Here’s my stream for @HappsNews on skid row with Franklin Aruburtha 10 years after I did an LA Weekly cover story on him. Franklin made a documentary on houselessness when he was 14 living the nafarous Ford hotel in skid row.
Skid row is 50 square blocks of human misery. It’s also the largest houseless community in the U.S. and a vortex of love. What some people have called the human zoo, is actually a series of neighborhoods, a community of people living in unspeakable conditions. Franklin saw things as a child that no one should ever see.

Franklin Arburtha is skid row famous; it’s a big part of his story. He’s appeared on Tyra, Montel, in the LA Times and Weekly.

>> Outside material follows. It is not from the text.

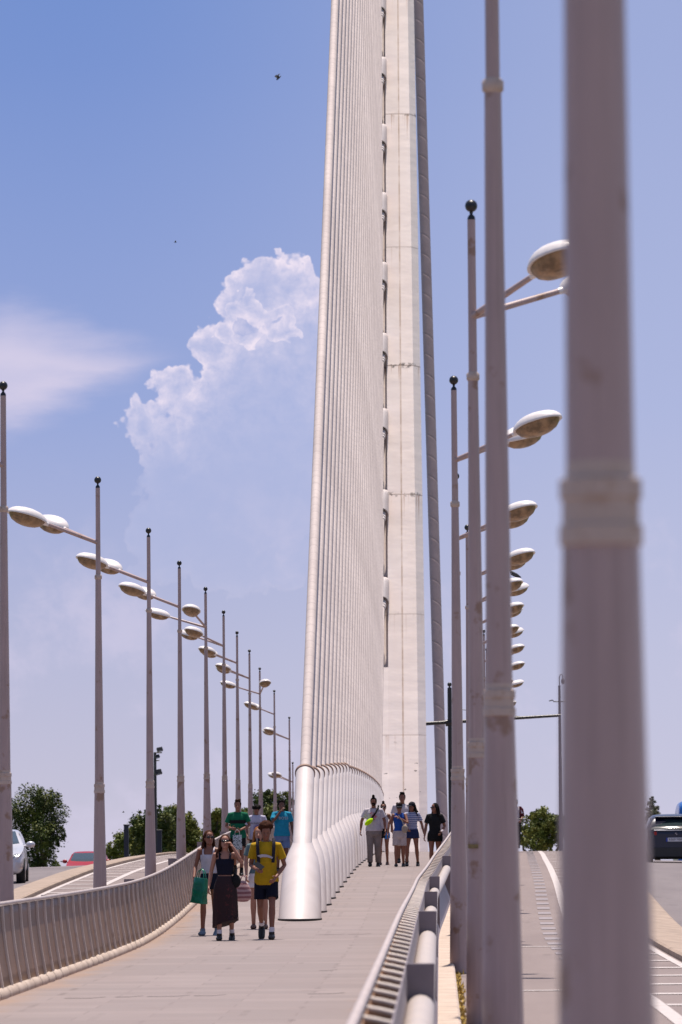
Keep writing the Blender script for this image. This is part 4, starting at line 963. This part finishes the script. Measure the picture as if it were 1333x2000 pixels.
# rider on the cycle lane
d14 = 168.; x14 = pos(1006, d14)
person('person in a helmet and dark red jacket riding a scooter, half hidden by posts', x14, d14, 1.60, 'stand', ((.25, .0, 1.15), (.18, -.26, 1.0)), ((.25, .0, 1.15), (.18, -.26, 1.0)), 0, 'tan', 1.0, ('tee', c_white, .93), ('trousers', c_black, 1), M_sole, None, cap=('cap', mat('grey_helmet', (.18, .18, .2), .3)), zoff=.10, hcol='black')
mb = MB(); mb.rings([[Vector((.20*math.cos(a), .005+.135*math.sin(a), z)) for a in [R(-48)+R(276)*j/20 for j in range(21)]] for z in (.95, 1.1, 1.25, 1.36)], False, closed=False)
for sg in (-1, 1): mb.tube([(sg*.15, 0, 1.31), (sg*.20, 0, 1.26), (sg*.235, 0, 1.08)], [.06, .06, .055], 12, round_=True)
jk = tag(link('open_jacket', mb, cloth('maroon_jacket', (.09, .012, .02))), 'open dark red jacket worn by the scooter rider', 'jacket'); jk.location = (x14, d14, zp(d14)+.10)
sc_ = thing('scooter', 'stand-up kick scooter under the rider on the right cycle lane', 'scooter', (x14, d14, zp(d14)))
mb = MB(); mb.box((0, 0, .13), (.16, .62, .05), None, .01); link('deck', mb, M_black, sc_)
mb = MB(); mb.tube([(0, -.38, .16), (0, -.30, 1.05)], .022, 10); mb.tube([(-.24, -.30, 1.05), (.24, -.30, 1.05)], .016, 10); link('stem', mb, M_black, sc_)
for yy in (-.42, .36):
    mb = MB(); mb.tube([(-.025, yy, .10), (-.02, yy, .10), (.02, yy, .10), (.025, yy, .10)], [.085, .10, .10, .085], 20); link('wheel', mb, M_dark, sc_)
# ------------------------------------------------------------------ vehicles
M_tyre = mat('tyre', (.012, .012, .012), .8); M_rim = mat('alloy_rim', (.45, .45, .47), .3, .8); M_carglass = mat('car_glass', (.03, .045, .05), .06, spec=.9)
M_chrome = mat('chrome', (.75, .75, .76), .12, 1.); M_hl = mat('headlight_glass', (.25, .27, .30), .1, .3, var=.4, scale=20); M_tail = mat('tail_light_red', (.35, .01, .01), .2); M_plast = mat('black_trim', (.02, .02, .022), .55)
def car(name, label, cat, loc, rz, paint, L=4.4, Wd=1.8, H=1.45, kind='hatch', front=True):
    """local: front points to -y"""
    t = thing(name, label, cat, loc, rz)
    if kind == 'suv': st = [(-2.22, .42, .74, .78, .80), (-2.15, .34, .92, .88, .90), (-1.5, .30, 1.02, .92, .98), (-.95, .30, 1.10, .93, 1.06), (-.2, .30, 1.06, .93, 1.60), (.6, .30, 1.08, .93, 1.66), (1.7, .30, 1.10, .92, 1.60), (1.95, .30, 1.10, .92, 1.50), (2.22, .28, 1.08, .91, 1.10), (2.25, .30, 1.04, .90, 1.06), (2.26, .36, .96, .86, .98)]
    elif kind == 'van': st = [(-2.5, .42, .95, .84, 1.02), (-2.42, .34, 1.15, .92, 1.22), (-1.9, .30, 1.25, .97, 1.55), (-1.2, .30, 1.30, .98, 2.55), (.0, .30, 1.30, .98, 2.72), (2.3, .30, 1.30, .98, 2.70), (2.45, .34, 1.28, .96, 2.5), (2.5, .4, 1.2, .94, 2.2)]
    else: st = [(-2.16, .36, .60, .70, .66), (-2.15, .30, .66, .76, .70), (-2.06, .24, .76, .86, .79), (-1.5, .26, .88, .89, .90), (-.95, .25, .95, .90, .98), (-.15, .25, .96, .90, 1.40), (.5, .25, .98, .90, 1.45), (1.3, .25, 1.0, .89, 1.38), (1.8, .28, .98, .87, 1.12), (2.05, .30, .92, .84, .98), (2.12, .4, .8, .78, .84)]
    sy = L/4.4 if kind != 'van' else 1.; sw_ = Wd/1.8; sz = H/{'suv': 1.66, 'van': 2.72}.get(kind, 1.45)
    def sec(y, zb, zl, hw, zt):
        zt = max(zt, zl+.02); g = (zt-zl)/.5; rw = hw*(1-.22*min(1, g)) if kind != 'van' else hw*(1-.08*min(1, g))
        half = [(0, zb), (hw*.8, zb), (hw*.97, zb+.08), (hw, zb+.25), (hw*.99, (zb+zl)/2+.1), (hw*.95, zl), (hw*.95-(hw*.95-rw)*.5, zl+(zt-zl)*.5), (rw, zl+(zt-zl)*.88), (rw*.86, zl+(zt-zl)*.97), (0, zt)]
        pts = half+[(-a, b) for a, b in half[-2:0:-1]]
        return [Vector((a*sw_, y*sy, b*sz)) for a, b in pts]
    mb = MB(); mb.rings([sec(*q) for q in st][::-1]); bd = link('body', mb, paint, t)
    sb = bd.modifiers.new('s', 'SUBSURF'); sb.levels = 2; sb.render_levels = 2; REM.append(bd)
    def band(ya, yb, z0a, z1a, z0b, z1b, wa0, wa1, wb0, wb1, nm, m, parent=None, push=.012):
        """glass panel across the car between two stations"""
        mb = MB(); n = 8; rows = []
        for yy, zz, ww in ((ya, z0a, wa0), (yb, z1b, wb1)):
            rows.append([Vector((ww*sw_*(2*j/n-1), (yy-(.05*(1-(2*j/n-1)**2) if front_ else -.05*(1-(2*j/n-1)**2)))*sy, zz*sz)) for j in range(n+1)])
        mb.rings(rows+[[p+Vector((0, .015 if front_ else -.015, -.01)) for p in r] for r in rows[::-1]]+[rows[0]], False, True, closed=False); return link(nm, mb, m, parent or t)
    top = {'suv': 1.60, 'van': 2.45, 'hatch': 1.38}[kind]
    front_ = True
    if kind == 'suv': band(-1.02, -.27, 1.11, 0, 0, 1.56, .80, 0, 0, .66, 'windscreen', M_carglass)
    elif kind == 'van': band(-1.93, -1.26, 1.52, 0, 0, 2.38, .86, 0, 0, .80, 'windscreen', M_carglass)
    else: band(-1.02, -.24, .97, 0, 0, 1.36, .78, 0, 0, .63, 'windscreen', M_carglass)
    front_ = False
    if kind == 'suv': band(2.215, 1.90, 1.12, 0, 0, 1.46, .78, 0, 0, .68, 'rear_window', M_carglass)
    elif kind == 'hatch': band(2.0, 1.52, .99, 0, 0, 1.30, .70, 0, 0, .60, 'rear_window', M_carglass)
    # side windows
    for sg in (-1, 1):
        mb = MB(); z0, z1 = {'suv': (1.14, 1.52), 'van': (1.38, 2.1), 'hatch': (1.0, 1.32)}[kind]; hw = {'suv': .93, 'van': .98, 'hatch': .90}[kind]
        ys = {'suv': ((-.72, -.22, .0), (.05, .1, .75), (.85, .9, 1.5)), 'van': ((-1.6, -1.25, -.5), (-.4, -.4, .8), (.9, .9, 2.0)), 'hatch': ((-.72, -.2, .0), (.05, .1, .8), (.9, .9, 1.35))}[kind]
        for i, (a, b, c) in enumerate(ys):
            c2 = c if i else c; w0, w1 = hw*.955, hw*(.80 if kind != 'van' else .945)
            c3 = (.0 if i == 0 and kind != 'van' else c)
            mb.add([(sg*w0*sw_, a*sy, z0*sz), (sg*w0*sw_, c3*sy, z0*sz), (sg*w1*sw_, (c3-.03)*sy, z1*sz), (sg*w1*sw_, b*sy, z1*sz)], [(0, 1, 2, 3)], False)
        link('side_window', mb, M_carglass, t)
        # mirror
        mb = MB(); my = {'suv': -.72, 'van': -1.55, 'hatch': -.70}[kind]; mz = {'suv': 1.15, 'van': 1.45, 'hatch': 1.02}[kind]
        mb.ell((sg*(hw+.12)*sw_, my*sy, mz*sz), (.11, .07, .08), 14, 10); mb.tube([(sg*hw*.93*sw_, my*sy, (mz-.04)*sz), (sg*(hw+.08)*sw_, my*sy, (mz-.03)*sz)], .025, 8); link('wing_mirror', mb, paint, t)
        # lights
        if kind == 'hatch':
            mb = MB(); mb.ell((sg*.64*sw_, -1.99*sy, .70*sz), (.21, .16, .075), 16, 10, Euler((0, R(-sg*16), R(sg*30))).to_matrix()); hl = link('headlight', mb, M_hl, t)
            mb = MB(); mb.ell((sg*.58*sw_, -2.10*sy, .67*sz), (.05, .05, .05), 12, 8); link('bulb', mb, M_chrome, hl)
        elif kind == 'van':
            mb = MB(); mb.ell((sg*.74*sw_, -2.42*sy, .95*sz), (.15, .1, .12), 16, 10); link('headlight', mb, M_hl, t)
        else:
            mb = MB(); mb.box((sg*.72*sw_, 2.185*sy, 1.0*sz), (.30, .10, .12), Euler((0, 0, R(-sg*22))).to_matrix(), .03); link('tail_light', mb, M_tail, t)
            mb = MB(); mb.box((sg*.72*sw_, -2.14*sy, .86*sz), (.30, .12, .12), Euler((0, 0, R(sg*22))).to_matrix(), .03); link('headlight', mb, M_hl, t)
    # wheels
    R_ = .33 if kind != 'suv' else .36
    for wy in (-1.38*sy, 1.32*sy):
        for sg in (-1, 1):
            xw = sg*(Wd/2-.10)
            mb = MB(); mb.tube([(xw-sg*.11, wy, R_), (xw-sg*.09, wy, R_), (xw+sg*.09, wy, R_), (xw+sg*.105, wy, R_)], [R_-.03, R_, R_, R_-.04], 28); wl = link('wheel', mb, M_tyre, t)
            mb = MB(); mb.tube([(xw+sg*.10, wy, R_), (xw+sg*.112, wy, R_)], [R_*.64, R_*.60], 24); link('rim', mb, M_rim, wl)
    if kind == 'hatch':
        mb = MB(); mb.box((0, -2.155*sy, .42*sz), (1.05*sw_, .08, .16), None, .03); link('grille', mb, M_plast, t)
        for sg in (-1, 1): mb = MB(); mb.box((sg*.63*sw_, -2.09*sy, .42*sz), (.28, .10, .14), Euler((0, 0, R(sg*24))).to_matrix(), .03); link('fog_lamp', mb, M_plast, t)
        mb = MB(); mb.box((0, -2.20*sy, .55*sz), (.50, .02, .11), None, .004); link('number_plate', mb, c_white, t)
    if kind == 'suv':
        mb = MB(); mb.box((0, 0, .27), (1.6*sw_, 4.1*sy, .20), None, .04); link('underbody', mb, M_plast, t)
        mb = MB(); mb.box((0, 2.20*sy, .40*sz), (1.62*sw_, .14, .34), None, .05); link('bumper', mb, M_plast, t)
        mb = MB(); mb.box((0, 2.235*sy, 1.10*sz), (1.36*sw_, .05, .035), None, .01); link('tailgate_trim', mb, M_chrome, t)
        mb = MB(); mb.box((0, 1.86*sy, 1.53*sz), (1.24*sw_, .30, .035), None, .012); link('spoiler', mb, paint, t)
        mb = MB(); mb.box((.0, 2.26*sy, 1.135*sz), (.42, .02, .02), Euler((0, R(3), 0)).to_matrix(), .004); link('wiper', mb, M_black, t)
        pl = MB(); pl.box((0, 2.30*sy, .80*sz), (.54, .02, .12), None, .004); plo = link('number_plate', pl, mat('plate_white', (.62, .62, .66), .5), t)
        lettering('6369 MBN', .105, M_black, plo, (0, 2.313*sy, .80*sz), (math.pi/2, 0, math.pi), .001)
        mb = MB(); mb.box((.295, 2.30*sy, .80*sz), (.05, .021, .118)); link('plate_band', mb, mat('plate_blue', (.01, .04, .35), .5), plo)
        mb = MB(); mb.tube([(0, 2.26*sy, .985*sz), (0, 2.285*sy, .985*sz)], [.052, .050], 24); em = link('emblem', mb, M_plast, t)
        for a0 in (0, 180):
            mb = MB(); n = 8; pts = [(0, 2.288*sy, .985*sz)]+[(.036*math.cos(R(a0+90*j/n)), 2.288*sy, .985*sz+.036*math.sin(R(a0+90*j/n))) for j in range(n+1)]; mb.add(pts, [tuple(range(n+2))], False); link('emblem_quarter', mb, c_white, em)
    return t
def carpaint(n, c, metal=.3, coat=.5): return mat(n, c, .28, metal, var=.03, coat=coat)
d = 127.; car('parked_car' if 0 else 'silver_car', 'silver-white car with dark headlights coming towards the camera at the left edge', 'car', (pos(67, d)-1.10, d, zp(d)-.41), R(3), carpaint('silver_paint', (.58, .58, .62)), 4.4, 1.8, 1.42)
d = 215.; car('red_car', 'bright red car half hidden behind the crest of the left road', 'car', (pos(131, d)+.86, d, zp(d)-.47), R(-2), carpaint('red_paint', (.30, .0, .004), .0, .0), 3.6, 1.60, 1.50)
d = 163.; car('dark_car', 'dark blue car seen from behind with a white number plate', 'car', (pos(1312, d), d, zp(d)-.44), math.pi, carpaint('dark_blue_paint', (.006, .008, .028), .2, .25), 4.3, 1.84, 1.62, 'suv')
for o_ in [q for q in bpy.data.objects if q.name.startswith('dark_car')]: pass
d = 205.; car('blue_van', 'tall blue van ahead of the dark car at the right edge', 'van', (pos(1318, d)+.98, d, zp(d)-.50), math.pi, carpaint('blue_paint', (.01, .11, .42), .1), 5., 1.95, 2.95, 'van')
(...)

My American “Third World Country” – LA’s Skid Row https://t.co/TG4shYi9Xp
— Happs.co (@happsco) October 24, 2018
These days, he’s thriving, reemerging as a DTLA filmmaker. In this stream he walks the streets of his old neighborhood and and comes full circle to the solution when he visits his childhood mentor, Charles Porter from United Coalition East Prevention Project (UCEPP) and checks out thier new “Refresh Spot” a skid row hygiene center and a community business model that employs locals and is conceivably the solution to the devestating effects of poverty on skid row and beyond.
The magic ingredient in UCEPP and Franklin’s success is love. Big love from skid row.